• **EXERCISE AIM**: Write out all the material exactly. Leave nothing out.

• **PROVIDED MATERIAL**:
=-=-=

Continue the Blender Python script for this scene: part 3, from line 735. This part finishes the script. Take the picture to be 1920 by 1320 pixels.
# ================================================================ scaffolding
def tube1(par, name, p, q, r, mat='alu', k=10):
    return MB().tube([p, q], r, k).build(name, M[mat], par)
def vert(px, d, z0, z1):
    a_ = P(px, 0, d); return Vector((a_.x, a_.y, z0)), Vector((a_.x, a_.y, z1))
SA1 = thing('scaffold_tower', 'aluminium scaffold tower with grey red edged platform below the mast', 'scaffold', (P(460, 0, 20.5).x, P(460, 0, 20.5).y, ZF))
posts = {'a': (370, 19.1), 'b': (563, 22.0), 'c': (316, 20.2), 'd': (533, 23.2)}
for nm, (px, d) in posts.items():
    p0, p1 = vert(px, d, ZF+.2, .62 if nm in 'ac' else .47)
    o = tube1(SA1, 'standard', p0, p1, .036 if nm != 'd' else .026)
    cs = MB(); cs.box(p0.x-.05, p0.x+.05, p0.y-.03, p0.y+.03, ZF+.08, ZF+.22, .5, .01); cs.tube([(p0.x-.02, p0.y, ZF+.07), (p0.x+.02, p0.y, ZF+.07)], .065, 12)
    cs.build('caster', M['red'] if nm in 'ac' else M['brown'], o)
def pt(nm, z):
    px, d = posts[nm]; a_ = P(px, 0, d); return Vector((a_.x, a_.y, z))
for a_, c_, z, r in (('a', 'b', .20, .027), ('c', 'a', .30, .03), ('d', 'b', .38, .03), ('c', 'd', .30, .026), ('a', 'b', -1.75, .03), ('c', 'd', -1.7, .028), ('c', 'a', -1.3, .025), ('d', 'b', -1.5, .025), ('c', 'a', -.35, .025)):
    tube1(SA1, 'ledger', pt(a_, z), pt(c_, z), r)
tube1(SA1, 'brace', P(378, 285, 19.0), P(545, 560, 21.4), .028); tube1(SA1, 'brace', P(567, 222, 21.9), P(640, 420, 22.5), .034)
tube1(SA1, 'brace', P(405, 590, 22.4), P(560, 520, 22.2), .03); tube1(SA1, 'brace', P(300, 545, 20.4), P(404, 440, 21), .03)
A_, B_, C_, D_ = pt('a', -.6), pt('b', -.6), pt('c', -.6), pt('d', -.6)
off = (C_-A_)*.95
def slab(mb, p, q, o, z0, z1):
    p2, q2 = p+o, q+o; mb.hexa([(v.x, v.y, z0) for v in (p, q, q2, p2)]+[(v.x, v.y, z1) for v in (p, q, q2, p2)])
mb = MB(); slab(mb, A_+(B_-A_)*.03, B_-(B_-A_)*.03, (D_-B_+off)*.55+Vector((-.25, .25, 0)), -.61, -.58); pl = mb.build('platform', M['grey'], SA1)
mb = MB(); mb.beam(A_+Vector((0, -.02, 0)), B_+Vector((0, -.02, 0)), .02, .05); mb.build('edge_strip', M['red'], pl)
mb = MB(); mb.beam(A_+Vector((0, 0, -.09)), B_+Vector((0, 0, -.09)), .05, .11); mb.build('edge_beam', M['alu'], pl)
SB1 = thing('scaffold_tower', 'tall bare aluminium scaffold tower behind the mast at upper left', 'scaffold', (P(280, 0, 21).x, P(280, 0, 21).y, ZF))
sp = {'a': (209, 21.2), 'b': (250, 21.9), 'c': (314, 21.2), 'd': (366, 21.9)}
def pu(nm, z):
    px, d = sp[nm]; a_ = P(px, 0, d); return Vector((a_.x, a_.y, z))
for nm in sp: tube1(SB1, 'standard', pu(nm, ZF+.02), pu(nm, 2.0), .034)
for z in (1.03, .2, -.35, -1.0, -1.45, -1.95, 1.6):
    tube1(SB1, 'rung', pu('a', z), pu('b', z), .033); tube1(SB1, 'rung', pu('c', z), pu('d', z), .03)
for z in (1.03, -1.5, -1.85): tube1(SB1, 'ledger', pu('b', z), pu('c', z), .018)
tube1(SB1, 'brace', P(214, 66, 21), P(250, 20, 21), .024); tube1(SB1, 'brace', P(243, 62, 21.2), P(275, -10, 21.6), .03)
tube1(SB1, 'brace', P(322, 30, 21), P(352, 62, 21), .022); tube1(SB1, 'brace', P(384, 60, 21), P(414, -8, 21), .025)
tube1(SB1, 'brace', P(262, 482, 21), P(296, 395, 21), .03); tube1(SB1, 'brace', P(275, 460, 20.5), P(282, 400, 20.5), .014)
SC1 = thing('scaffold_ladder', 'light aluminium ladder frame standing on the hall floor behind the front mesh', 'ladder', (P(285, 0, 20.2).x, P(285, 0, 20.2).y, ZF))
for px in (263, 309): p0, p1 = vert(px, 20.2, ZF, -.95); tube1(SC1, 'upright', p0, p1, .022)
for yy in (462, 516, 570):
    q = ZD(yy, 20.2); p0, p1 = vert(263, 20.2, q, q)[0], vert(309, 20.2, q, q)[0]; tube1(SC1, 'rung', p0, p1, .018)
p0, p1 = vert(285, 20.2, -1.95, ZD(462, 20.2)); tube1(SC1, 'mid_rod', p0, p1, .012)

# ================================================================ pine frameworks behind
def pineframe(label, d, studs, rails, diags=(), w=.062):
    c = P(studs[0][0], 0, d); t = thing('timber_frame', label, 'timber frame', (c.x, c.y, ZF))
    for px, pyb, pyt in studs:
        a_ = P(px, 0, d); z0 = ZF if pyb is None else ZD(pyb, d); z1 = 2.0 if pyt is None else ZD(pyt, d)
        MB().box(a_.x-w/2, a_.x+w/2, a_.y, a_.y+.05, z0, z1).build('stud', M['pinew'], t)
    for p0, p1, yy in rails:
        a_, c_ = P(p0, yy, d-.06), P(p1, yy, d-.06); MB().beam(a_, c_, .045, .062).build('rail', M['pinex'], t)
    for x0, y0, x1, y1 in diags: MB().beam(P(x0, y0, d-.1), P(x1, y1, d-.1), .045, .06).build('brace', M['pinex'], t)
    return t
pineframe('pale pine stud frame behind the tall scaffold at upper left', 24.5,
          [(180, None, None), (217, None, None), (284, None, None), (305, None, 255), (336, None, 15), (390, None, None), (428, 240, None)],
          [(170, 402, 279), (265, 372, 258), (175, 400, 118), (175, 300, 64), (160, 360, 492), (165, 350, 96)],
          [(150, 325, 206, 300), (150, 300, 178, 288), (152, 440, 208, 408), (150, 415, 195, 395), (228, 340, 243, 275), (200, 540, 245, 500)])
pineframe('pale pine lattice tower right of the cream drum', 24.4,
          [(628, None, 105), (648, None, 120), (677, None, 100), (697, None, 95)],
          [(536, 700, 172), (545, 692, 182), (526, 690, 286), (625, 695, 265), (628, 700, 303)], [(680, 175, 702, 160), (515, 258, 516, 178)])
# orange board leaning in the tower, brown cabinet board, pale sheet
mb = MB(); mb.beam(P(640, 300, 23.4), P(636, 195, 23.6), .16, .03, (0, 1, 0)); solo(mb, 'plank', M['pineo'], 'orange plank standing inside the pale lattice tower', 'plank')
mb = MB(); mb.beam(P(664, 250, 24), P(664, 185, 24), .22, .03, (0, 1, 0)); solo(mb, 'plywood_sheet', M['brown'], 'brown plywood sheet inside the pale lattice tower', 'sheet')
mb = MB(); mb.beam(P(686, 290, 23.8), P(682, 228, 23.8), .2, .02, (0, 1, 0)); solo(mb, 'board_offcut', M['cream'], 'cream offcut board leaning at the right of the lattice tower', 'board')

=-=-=

• **FINAL ANSWER**:
Continue the Blender Python script for this scene: part 3, from line 735. This part finishes the script. Take the picture to be 1920 by 1320 pixels.
# ================================================================ scaffolding
def tube1(par, name, p, q, r, mat='alu', k=10):
    return MB().tube([p, q], r, k).build(name, M[mat], par)
def vert(px, d, z0, z1):
    a_ = P(px, 0, d); return Vector((a_.x, a_.y, z0)), Vector((a_.x, a_.y, z1))
SA1 = thing('scaffold_tower', 'aluminium scaffold tower with grey red edged platform below the mast', 'scaffold', (P(460, 0, 20.5).x, P(460, 0, 20.5).y, ZF))
posts = {'a': (370, 19.1), 'b': (563, 22.0), 'c': (316, 20.2), 'd': (533, 23.2)}
for nm, (px, d) in posts.items():
    p0, p1 = vert(px, d, ZF+.2, .62 if nm in 'ac' else .47)
    o = tube1(SA1, 'standard', p0, p1, .036 if nm != 'd' else .026)
    cs = MB(); cs.box(p0.x-.05, p0.x+.05, p0.y-.03, p0.y+.03, ZF+.08, ZF+.22, .5, .01); cs.tube([(p0.x-.02, p0.y, ZF+.07), (p0.x+.02, p0.y, ZF+.07)], .065, 12)
    cs.build('caster', M['red'] if nm in 'ac' else M['brown'], o)
def pt(nm, z):
    px, d = posts[nm]; a_ = P(px, 0, d); return Vector((a_.x, a_.y, z))
for a_, c_, z, r in (('a', 'b', .20, .027), ('c', 'a', .30, .03), ('d', 'b', .38, .03), ('c', 'd', .30, .026), ('a', 'b', -1.75, .03), ('c', 'd', -1.7, .028), ('c', 'a', -1.3, .025), ('d', 'b', -1.5, .025), ('c', 'a', -.35, .025)):
    tube1(SA1, 'ledger', pt(a_, z), pt(c_, z), r)
tube1(SA1, 'brace', P(378, 285, 19.0), P(545, 560, 21.4), .028); tube1(SA1, 'brace', P(567, 222, 21.9), P(640, 420, 22.5), .034)
tube1(SA1, 'brace', P(405, 590, 22.4), P(560, 520, 22.2), .03); tube1(SA1, 'brace', P(300, 545, 20.4), P(404, 440, 21), .03)
A_, B_, C_, D_ = pt('a', -.6), pt('b', -.6), pt('c', -.6), pt('d', -.6)
off = (C_-A_)*.95
def slab(mb, p, q, o, z0, z1):
    p2, q2 = p+o, q+o; mb.hexa([(v.x, v.y, z0) for v in (p, q, q2, p2)]+[(v.x, v.y, z1) for v in (p, q, q2, p2)])
mb = MB(); slab(mb, A_+(B_-A_)*.03, B_-(B_-A_)*.03, (D_-B_+off)*.55+Vector((-.25, .25, 0)), -.61, -.58); pl = mb.build('platform', M['grey'], SA1)
mb = MB(); mb.beam(A_+Vector((0, -.02, 0)), B_+Vector((0, -.02, 0)), .02, .05); mb.build('edge_strip', M['red'], pl)
mb = MB(); mb.beam(A_+Vector((0, 0, -.09)), B_+Vector((0, 0, -.09)), .05, .11); mb.build('edge_beam', M['alu'], pl)
SB1 = thing('scaffold_tower', 'tall bare aluminium scaffold tower behind the mast at upper left', 'scaffold', (P(280, 0, 21).x, P(280, 0, 21).y, ZF))
sp = {'a': (209, 21.2), 'b': (250, 21.9), 'c': (314, 21.2), 'd': (366, 21.9)}
def pu(nm, z):
    px, d = sp[nm]; a_ = P(px, 0, d); return Vector((a_.x, a_.y, z))
for nm in sp: tube1(SB1, 'standard', pu(nm, ZF+.02), pu(nm, 2.0), .034)
for z in (1.03, .2, -.35, -1.0, -1.45, -1.95, 1.6):
    tube1(SB1, 'rung', pu('a', z), pu('b', z), .033); tube1(SB1, 'rung', pu('c', z), pu('d', z), .03)
for z in (1.03, -1.5, -1.85): tube1(SB1, 'ledger', pu('b', z), pu('c', z), .018)
tube1(SB1, 'brace', P(214, 66, 21), P(250, 20, 21), .024); tube1(SB1, 'brace', P(243, 62, 21.2), P(275, -10, 21.6), .03)
tube1(SB1, 'brace', P(322, 30, 21), P(352, 62, 21), .022); tube1(SB1, 'brace', P(384, 60, 21), P(414, -8, 21), .025)
tube1(SB1, 'brace', P(262, 482, 21), P(296, 395, 21), .03); tube1(SB1, 'brace', P(275, 460, 20.5), P(282, 400, 20.5), .014)
SC1 = thing('scaffold_ladder', 'light aluminium ladder frame standing on the hall floor behind the front mesh', 'ladder', (P(285, 0, 20.2).x, P(285, 0, 20.2).y, ZF))
for px in (263, 309): p0, p1 = vert(px, 20.2, ZF, -.95); tube1(SC1, 'upright', p0, p1, .022)
for yy in (462, 516, 570):
    q = ZD(yy, 20.2); p0, p1 = vert(263, 20.2, q, q)[0], vert(309, 20.2, q, q)[0]; tube1(SC1, 'rung', p0, p1, .018)
p0, p1 = vert(285, 20.2, -1.95, ZD(462, 20.2)); tube1(SC1, 'mid_rod', p0, p1, .012)

# ================================================================ pine frameworks behind
def pineframe(label, d, studs, rails, diags=(), w=.062):
    c = P(studs[0][0], 0, d); t = thing('timber_frame', label, 'timber frame', (c.x, c.y, ZF))
    for px, pyb, pyt in studs:
        a_ = P(px, 0, d); z0 = ZF if pyb is None else ZD(pyb, d); z1 = 2.0 if pyt is None else ZD(pyt, d)
        MB().box(a_.x-w/2, a_.x+w/2, a_.y, a_.y+.05, z0, z1).build('stud', M['pinew'], t)
    for p0, p1, yy in rails:
        a_, c_ = P(p0, yy, d-.06), P(p1, yy, d-.06); MB().beam(a_, c_, .045, .062).build('rail', M['pinex'], t)
    for x0, y0, x1, y1 in diags: MB().beam(P(x0, y0, d-.1), P(x1, y1, d-.1), .045, .06).build('brace', M['pinex'], t)
    return t
pineframe('pale pine stud frame behind the tall scaffold at upper left', 24.5,
          [(180, None, None), (217, None, None), (284, None, None), (305, None, 255), (336, None, 15), (390, None, None), (428, 240, None)],
          [(170, 402, 279), (265, 372, 258), (175, 400, 118), (175, 300, 64), (160, 360, 492), (165, 350, 96)],
          [(150, 325, 206, 300), (150, 300, 178, 288), (152, 440, 208, 408), (150, 415, 195, 395), (228, 340, 243, 275), (200, 540, 245, 500)])
pineframe('pale pine lattice tower right of the cream drum', 24.4,
          [(628, None, 105), (648, None, 120), (677, None, 100), (697, None, 95)],
          [(536, 700, 172), (545, 692, 182), (526, 690, 286), (625, 695, 265), (628, 700, 303)], [(680, 175, 702, 160), (515, 258, 516, 178)])
# orange board leaning in the tower, brown cabinet board, pale sheet
mb = MB(); mb.beam(P(640, 300, 23.4), P(636, 195, 23.6), .16, .03, (0, 1, 0)); solo(mb, 'plank', M['pineo'], 'orange plank standing inside the pale lattice tower', 'plank')
mb = MB(); mb.beam(P(664, 250, 24), P(664, 185, 24), .22, .03, (0, 1, 0)); solo(mb, 'plywood_sheet', M['brown'], 'brown plywood sheet inside the pale lattice tower', 'sheet')
mb = MB(); mb.beam(P(686, 290, 23.8), P(682, 228, 23.8), .2, .02, (0, 1, 0)); solo(mb, 'board_offcut', M['cream'], 'cream offcut board leaning at the right of the lattice tower', 'board')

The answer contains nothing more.